Want a Weather Forecast? Ask Wall Street
If these guys don't get their forecasts right, their banks could lose big.
Feb. 8, 2010 — -- Want the most accurate weather forecast money can buy? You might want to make friends with someone like Corey Lefkof.
Lefkof is a meteorologist, but you won't find the 41-year-old answering phones at the National Weather Service or flashing a toothy grin as the weatherman on your local TV news.
Lefkof runs with a different crowd, the sort that risks millions of dollars on the kinds of predictions Lefkof makes every day.
He works for a bank.
"It's a much more stressful environment than anything I've ever been involved with," he said, "but it's also taught me a lot about risk-reward management."
Lefkof is a Houston-based meteorologist at Deutsche Bank's commodity trading business.

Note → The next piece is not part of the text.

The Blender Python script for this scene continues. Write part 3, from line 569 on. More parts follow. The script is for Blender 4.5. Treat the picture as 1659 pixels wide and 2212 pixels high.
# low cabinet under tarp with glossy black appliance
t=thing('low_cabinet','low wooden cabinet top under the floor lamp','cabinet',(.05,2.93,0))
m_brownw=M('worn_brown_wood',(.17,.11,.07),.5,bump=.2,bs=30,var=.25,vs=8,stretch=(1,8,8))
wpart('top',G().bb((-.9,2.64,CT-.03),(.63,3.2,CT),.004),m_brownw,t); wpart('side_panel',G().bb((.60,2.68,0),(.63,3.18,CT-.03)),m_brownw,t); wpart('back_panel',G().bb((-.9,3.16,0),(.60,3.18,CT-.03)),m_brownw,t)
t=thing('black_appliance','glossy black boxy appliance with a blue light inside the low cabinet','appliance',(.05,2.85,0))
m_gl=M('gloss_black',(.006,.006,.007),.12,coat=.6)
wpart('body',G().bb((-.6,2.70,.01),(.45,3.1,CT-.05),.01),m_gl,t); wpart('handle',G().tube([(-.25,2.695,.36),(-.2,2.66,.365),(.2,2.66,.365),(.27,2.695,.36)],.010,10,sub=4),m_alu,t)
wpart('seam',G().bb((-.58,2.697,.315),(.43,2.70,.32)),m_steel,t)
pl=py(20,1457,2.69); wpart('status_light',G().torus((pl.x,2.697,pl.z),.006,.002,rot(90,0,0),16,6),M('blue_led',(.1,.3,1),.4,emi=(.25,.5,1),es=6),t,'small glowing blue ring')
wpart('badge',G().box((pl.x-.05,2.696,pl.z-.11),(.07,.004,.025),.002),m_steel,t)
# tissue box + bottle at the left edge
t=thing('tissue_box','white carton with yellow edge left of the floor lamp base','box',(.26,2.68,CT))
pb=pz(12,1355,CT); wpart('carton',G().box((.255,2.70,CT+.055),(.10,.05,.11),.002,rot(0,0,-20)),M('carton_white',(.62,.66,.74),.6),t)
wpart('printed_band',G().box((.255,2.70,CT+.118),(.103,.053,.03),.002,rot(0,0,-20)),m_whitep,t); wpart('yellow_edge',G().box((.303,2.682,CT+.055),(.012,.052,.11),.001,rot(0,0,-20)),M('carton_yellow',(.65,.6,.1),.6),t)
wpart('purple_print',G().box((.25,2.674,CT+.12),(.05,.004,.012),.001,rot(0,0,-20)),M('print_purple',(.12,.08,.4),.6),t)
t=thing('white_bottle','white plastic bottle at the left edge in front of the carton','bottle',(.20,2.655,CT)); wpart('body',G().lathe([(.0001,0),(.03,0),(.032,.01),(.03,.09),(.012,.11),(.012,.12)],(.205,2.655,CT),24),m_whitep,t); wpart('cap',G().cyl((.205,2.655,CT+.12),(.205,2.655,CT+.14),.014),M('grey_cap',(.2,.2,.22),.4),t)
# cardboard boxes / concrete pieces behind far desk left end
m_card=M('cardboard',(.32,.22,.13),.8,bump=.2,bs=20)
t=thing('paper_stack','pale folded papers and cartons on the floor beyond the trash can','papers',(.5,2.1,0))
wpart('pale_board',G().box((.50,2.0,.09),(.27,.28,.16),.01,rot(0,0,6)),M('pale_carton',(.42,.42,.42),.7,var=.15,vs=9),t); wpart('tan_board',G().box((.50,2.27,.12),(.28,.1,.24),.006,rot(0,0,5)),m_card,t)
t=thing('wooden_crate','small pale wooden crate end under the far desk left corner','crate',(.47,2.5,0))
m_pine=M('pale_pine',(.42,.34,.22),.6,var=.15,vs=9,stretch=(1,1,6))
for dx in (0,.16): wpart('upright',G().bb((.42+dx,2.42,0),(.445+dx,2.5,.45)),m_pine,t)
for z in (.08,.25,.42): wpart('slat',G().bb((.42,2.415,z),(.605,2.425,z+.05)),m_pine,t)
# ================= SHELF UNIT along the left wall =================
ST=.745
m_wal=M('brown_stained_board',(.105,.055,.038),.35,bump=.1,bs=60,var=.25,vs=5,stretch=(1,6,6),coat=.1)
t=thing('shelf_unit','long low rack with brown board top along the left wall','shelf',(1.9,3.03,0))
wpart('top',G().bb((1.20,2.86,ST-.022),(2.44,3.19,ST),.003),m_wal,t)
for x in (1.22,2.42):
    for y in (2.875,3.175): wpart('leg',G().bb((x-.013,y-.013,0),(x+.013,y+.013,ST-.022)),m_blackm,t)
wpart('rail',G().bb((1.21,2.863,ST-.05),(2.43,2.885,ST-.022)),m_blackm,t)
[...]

By 6 a.m. most mornings, Lefkof has reviewed the latest overnight weather models, drawing from reports by private forecasting companies, the U.S. government and his employer's own satellite subscription service.

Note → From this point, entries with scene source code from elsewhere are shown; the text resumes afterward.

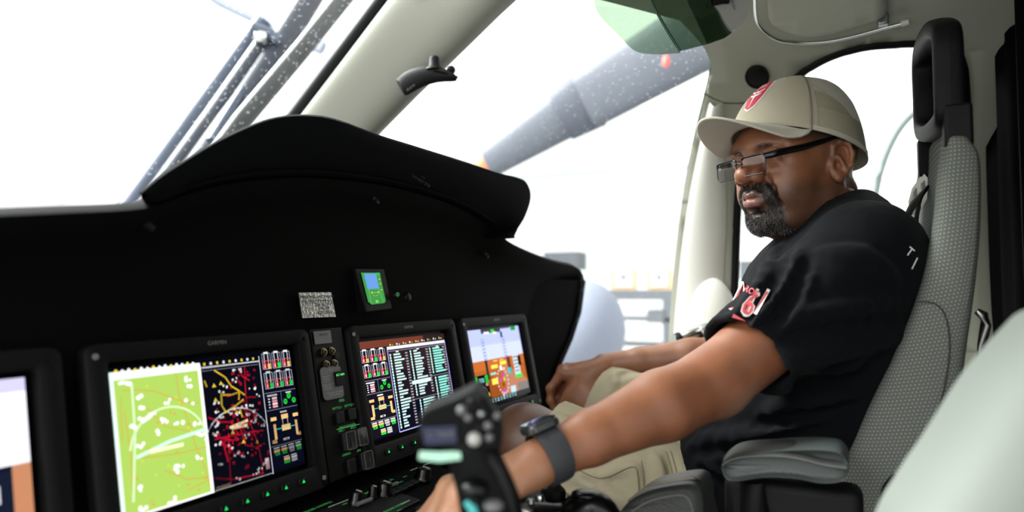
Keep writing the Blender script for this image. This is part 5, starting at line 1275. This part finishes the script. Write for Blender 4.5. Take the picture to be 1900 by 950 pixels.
for (a0, a1) in ((A0, 121), (121, 180), (180, 239), (239, 298)):
    o = MB().grid(capgrid(a0, a1, 0, 1, 24, 24, -.0005)).build('mesh_panel', NET, cap_t); uvgrid(o, 24, 24, .112, .15)
# binding tapes over the seams and the inner band that shows lighter through the net
mb = MB()
for a_ in (A0+2, 121, 180, 239, 298-2):
    g_ = [[cappt(math.radians(a_+d_), t_/20*.97, .0005) for t_ in range(21)] for d_ in (-2.6 if a_ != 121 else -1.2, 2.6 if a_ != 121 else 1.2)]; mb.grid(g_)
mb.build('seam_tape', KH, cap_t)
bd = MB().grid(capgrid(A0, 298, -.0, .24, 48, 4, -.0012)).build('sweatband', KH2, cap_t)
MB().grid(capgrid(-180, 180, -.0, .045, 72, 2, .0008)).build('edge_binding', KH2, cap_t)
c = cappt(0, .9999, .001); MB().ell(cappt(0, 1, .0)+hu*.001, (.0065, .0065, .0035), Matrix((hf, hl, hu)).transposed(), 14, 8).build('button', KH, cap_t)
for s_ in (-1, 1):
    c = cappt(s_*math.radians(30), .70, .0006); MB().ell(c, (.0022, .0022, .0022)).build('eyelet', KH2, cap_t)
# brim
def brim(phi, r, off=0):
    th = phi; base = cappt(th, .02, .0); ct, st = math.cos(th), math.sin(th)
    lx = .108*math.cos(th); fwd = .080*max(math.cos(th*1.42), 0)**.55
    y = math.sin(th)*(.094+.004*r); x = -.006+.114*ct+fwd*r
    droop = -.026*(y/.08)**2*(.25+r*1.0)+.010*r-.002*(1-r)
    return H(x, y, capz(-.006+.114*ct)+.004+droop*min(1, .25+fwd/.05)*(1 if fwd > .02 else .5+fwd/.04)+off)
G = [[brim(math.radians(-62+124*i/48), j/14) for j in range(15)] for i in range(49)]
br = MB().grid(G).build('brim', KH2, cap_t); so = br.modifiers.new('t', 'SOLIDIFY'); so.thickness = .0035; so.offset = 0
mb = MB()
for rr in (.2, .4, .6, .8, .95): mb.tube([brim(math.radians(-56+112*i/40), rr, .0018) for i in range(41)], .0003, 4)
mb.build('stitching', KH, br)
mb = MB(); mb.tube([cappt(math.radians(-A0+2*A0*i/50), .075, .0006) for i in range(51)], .00045, 4); mb.tube([cappt(math.radians(A0-3), i/24*.95, .0006) for i in range(25)], .0004, 4); mb.tube([cappt(0, .1+i/24*.85, .0004) for i in range(25)], .0004, 4); mb.build('seam_stitching', KH2, fp_)
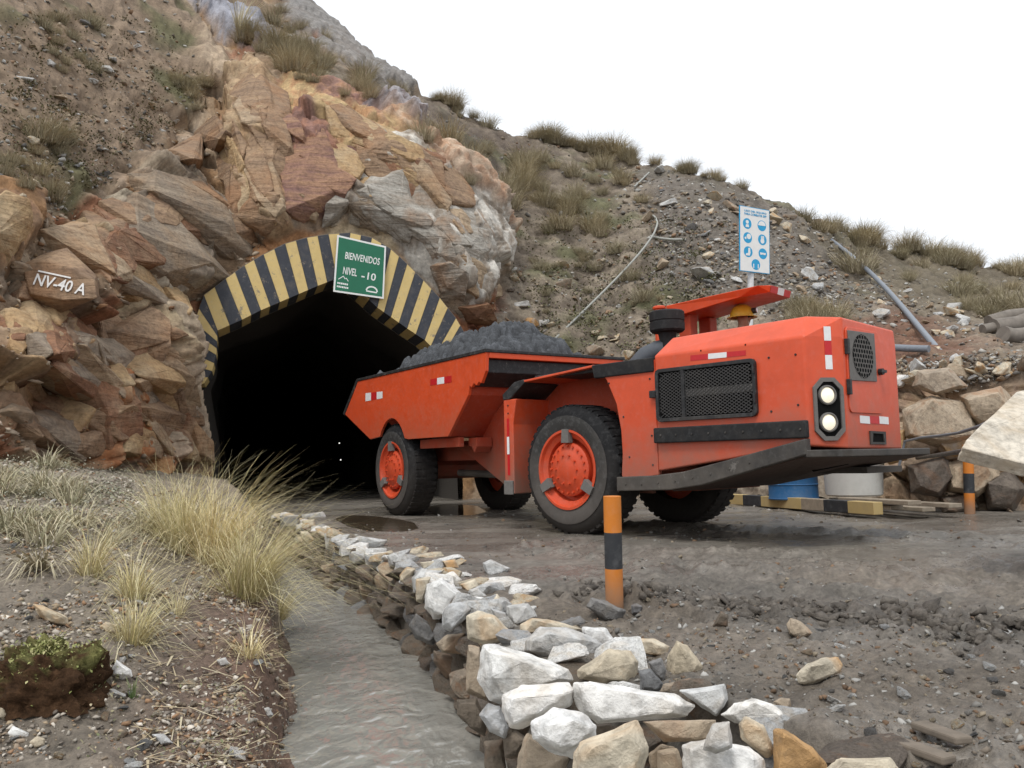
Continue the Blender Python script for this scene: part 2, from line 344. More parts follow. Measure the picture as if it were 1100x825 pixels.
def ground(x, y):
    """height, colour (rgb + wetness)"""
    n = len(x); P = np.c_[x, y, np.zeros(n)]
    n05 = fbm(P * .55, 3, 1); n2 = fbm(P * 2.1, 4, 2); n6 = fbm(P * 6.3, 4, 3); n16 = fbm(P * 16, 3, 4)
    wx, bx = wall_x(y), bank_x(y)
    d1 = np.abs(linedist(RIDGE1, x, y) + n2 * .16 + n05 * .1)
    lump = np.exp(-(d1 / .33) ** 2) * np.clip(.75 + .9 * n05 + .4 * n2, .15, 1)
    F1, F2, cr, _ = voro(np.c_[x * 9, y * 9, np.zeros(n)], 5)
    truck = np.exp(-(linedist([F0[:2] + [0.7, .6], R0[:2] + [.8, .6]], x, y) / 1.7) ** 4)
    near = sstep(7.5, 4.5, y)
    # road
    z = .012 * n05 + .012 * n2 * (1 - .6 * truck) + .006 * n6
    z += lump * (.05 + .06 * n6 + .10 * np.sqrt(np.clip(.55 - F1, 0, 1)) * (cr > .4) * cr + .05 * np.abs(n16))
    for k, r in enumerate(RUT):
        q = linedist(r, x, y) + .08 * n2
        z += -.05 * np.exp(-(q / .17) ** 2) + .035 * np.exp(-((q - .34) / .12) ** 2) * (1 + n6)
    rough = sstep(1.3, .2, x - wx) * .0 + near * (1 - lump)
    side = sstep(.35, -.25, d1 - np.abs(x) * 0) * 0
    inn = np.zeros(n)
    z += near * (.022 * n6 + .022 * np.clip(.55 - F1, 0, 1) * (cr > .5) + .012 * n16)
    pud = np.full(n, -9.)
    for q in PUDW: pud = np.maximum(pud, polydist(q, x, y) + .05 * n2)
    z = np.where(pud > -.12, z * sstep(-.0, -.12, pud) - .02 * sstep(-.1, .05, pud), z)
    far = sstep(9.5, 12.5, y - .25 * x) * sstep(1.0, 4.0, x)          # the far verge of the road
    z += far * .06
    col = np.array([.19, .17, .145])[None] * (1 + .25 * n2 + .2 * n05)[:, None]
    col = col + (np.array([.12, .102, .085]) - col) * np.clip(lump * .9 + near * .25 * (n2 > 0), 0, 1)[:, None]
    brown = sstep(.0, .7, n05 + .5 * near - .25) * near
    col = col + (np.array([.18, .145, .11]) - col) * (.7 * brown)[:, None]
    wet = np.clip(.85 + 1.0 * fbm(P * np.array([.5, 1.6, 1]) + 3, 3, 9) - .55 * near, 0, 1) * (1 - lump * .6)
    wet = np.maximum(wet, sstep(-.25, .0, pud))
    # ditch and bank
    bz = bank_z(x, y)
    edge = np.clip((bx - x) / .40, 0, 1) if np.isscalar(bx) else np.clip((bx - x + .08 * n6) / .34, 0, 1)
    zb = -.62 + (bz + .62) * sstep(0, 1, edge) + .03 * n2 + .022 * n6 + .01 * n16 + .012 * np.clip(.5 - F1, 0, 1) * (cr > .6)
    inwall = sstep(-.02, .10, x - wx)
    zd = -.75
    z = np.where(x < wx + .1, zd + (z - zd) * inwall, z)
    onb = x < bx
    z = np.where(onb, zb, z)
    cb = np.array([.25, .21, .165])[None] * (1 + .35 * n2 + .25 * n05)[:, None]
    red = sstep(.9, .3, bx - x) * sstep(8, 5, y)
    cb = cb + (np.array([.21, .115, .08]) - cb) * (.65 * red)[:, None]
    gg = np.clip(fbm(P * 1.3 + 9, 3, 12) * 1.6 + .15, 0, 1) * sstep(4.5, 7, y)
    cb = cb + (np.array([.13, .13, .075]) - cb) * (.5 * gg)[:, None]
    col = np.where(onb[:, None], cb, col); wet = np.where(onb, 0.0, wet)
    dd = (~onb) & (x < wx + .02)
    col = np.where(dd[:, None], np.array([.13, .11, .09]), col)
    return z, np.c_[np.clip(col, .01, 1), wet]
def groundz(x, y): return float(ground(np.array([float(x)]), np.array([float(y)]))[0][0])
na, nr = 520, 430
az = np.linspace(-1, 1, na); az = np.radians(44) * az + np.radians(16) * az ** 5
rr = np.concatenate([[.3, .8, 1.2], np.geomspace(1.6, 26, nr - 6), [40, 70, 120]])
A_, R_ = np.meshgrid(az, rr); gx = (np.sin(A_) * R_).ravel(); gy = (np.cos(A_) * R_).ravel()
gz, gc = ground(gx, gy)
GV = np.c_[gx, gy, gz]
idx = np.arange(na * nr).reshape(nr, na)
gf = np.c_[idx[:-1, :-1].ravel(), idx[:-1, 1:].ravel(), idx[1:, 1:].ravel(), idx[1:, :-1].ravel()]
M_ground = mat_terrain('wet_mud', .8, .020, 30, .4, True)
tag(link('ground', npmesh('ground', GV, gf, gc, True), None, M_ground), kind='structure')
m_ = MB(); m_.add([(-400, -400, -.9), (400, -400, -.9), (400, 400, -.9), (-400, 400, -.9)], [(0, 1, 2, 3)])
tag(m_.build('terrain', mat_plain('far_soil', (.12, .10, .08), .9)), kind='structure')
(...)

He estimates that about a dozen or so of his fellow meteorologists do the same work at other big banks -- JPMorgan Chase is currently advertising on Internet job boards for a "supporting meteorologist" to assist its chief meteorologist -- while others work at hedge funds.
Still other financial firms and funds rely on private weather consulting services, and some have tried both: Goldman Sachs and Barclay's Capital both hired their own meteorologists before turning to outside providers, industry sources say.
Exactly why is Wall Street so obsessed with weather?
Lefkof and others will tell you that weather predictions aren't just useful for planning your vacation or your choice of jacket -- they drive the global economy. Under the radar as they may be, Wall Street's weather men are as crucial as any analysts because of the sheer size of the money being wielded -- in the trillions, by some estimates -- in weather-linked investments, especially commodities.
Why commodities? Because things like crop yields and energy demand can depend heavily on the weather. Think of the recent cold snap that gave orange growers anxiety in Florida, the floods that soaked Iowa corn fields in 2008 or the record low temperatures driving up heating bills in Maine last month.
"If we know it's going to be cold in large demand centers of the Northeast, Midatlantic, Ohio Valley, Midwest," Lefkof explained, "a lot of our investors might speculate and buy natural gas futures."